Opinión

El odio al espíritu

La muerte de Javier Muguerza, al que conocí de cerca cuando las revueltas estudiantiles, me ha removido por dentro. Era el último representante destacado del pensamiento filosófico en España, junto con Agustín Andréu, y un maestro de la ética, siguiendo el camino de su maestro Aranguren. Uno de los pocos que deja una herencia valiosa de ideas y discípulos y al que, por cierto, el Estado no ha tenido en cuenta a la hora de los premios y reconocimientos. Esto da un poco de vergüenza. Muguerza estaba por encima de la patulea. Trajo con él la gracia, como dice Amelia Valcárcel. La noticia de su tránsito ha coincidido con otra noticia que también me ha golpeado por dentro: la mitad de los jóvenes españoles se declaran ateos, y casi nadie se casa ya por la Iglesia.

De pronto me ha venido, a este propósito, a la cabeza una escena antigua. Es el otoño de 1936 en Salamanca, donde Franco tiene el cuartel general en el viejo palacio episcopal. Kazantzakis, uno de los pensadores europeos más respetados entonces, acude allí a solicitar autorización para visitar a Unamuno, aquel «formidable puercoespín». Quería conocer de primera mano su opinión sobre lo que estaba pasando en España, laboratorio de lo que vendría en Europa. El escritor griego describe bien el escenario: una habitación larga, desnuda, con pocos libros, dos grandes mesas, dos paisajes románticos y grandes ventanales por los que entra mucha luz. Oye por el pasillo, procedentes del fondo del corredor, unos pasos cansados, pasos de anciano, que se aproximan. Unamuno moriría unos meses después, el 31 de diciembre. Y esta es su respuesta a la curiosidad de Kasantzakis: «El pueblo español está enloquecido, y no sólo el pueblo español, sino quizá el mundo entero. ¿Por qué? Porque el nivel intelectual de la juventud en todo el mundo ha descendido. Los jóvenes no se limitan a menospreciar el espíritu, sino que lo odian. El odio al espíritu: he aquí lo que caracteriza a toda la nueva generación».
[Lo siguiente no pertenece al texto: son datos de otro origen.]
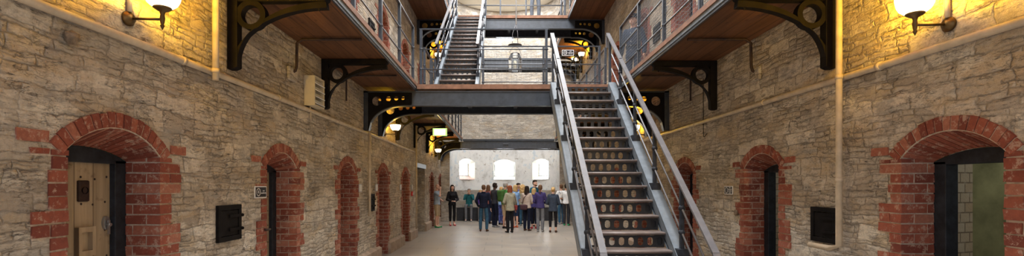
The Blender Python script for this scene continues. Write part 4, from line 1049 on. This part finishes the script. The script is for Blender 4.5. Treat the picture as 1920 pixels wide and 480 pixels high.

Yo no los culparía. Lo que parece claro es que la Iglesia española, en esta hora difícil, está muda, como ausente, y los intelectuales –se nos ha ido uno de los últimos dignos de ese nombre– están perdidos o apesebrados. Los medios de comunicación han dejado de ser el intelectual colectivo que decía Aranguren. Y las redes sociales, donde se nutren los jóvenes, son un cenagal. Todo parece programado, y más en este tiempo electoral, desde oscuros y nauseabundos centros estratégicos, especialistas en sembrar el odio y la discordia. Ya no hay guías espirituales en España.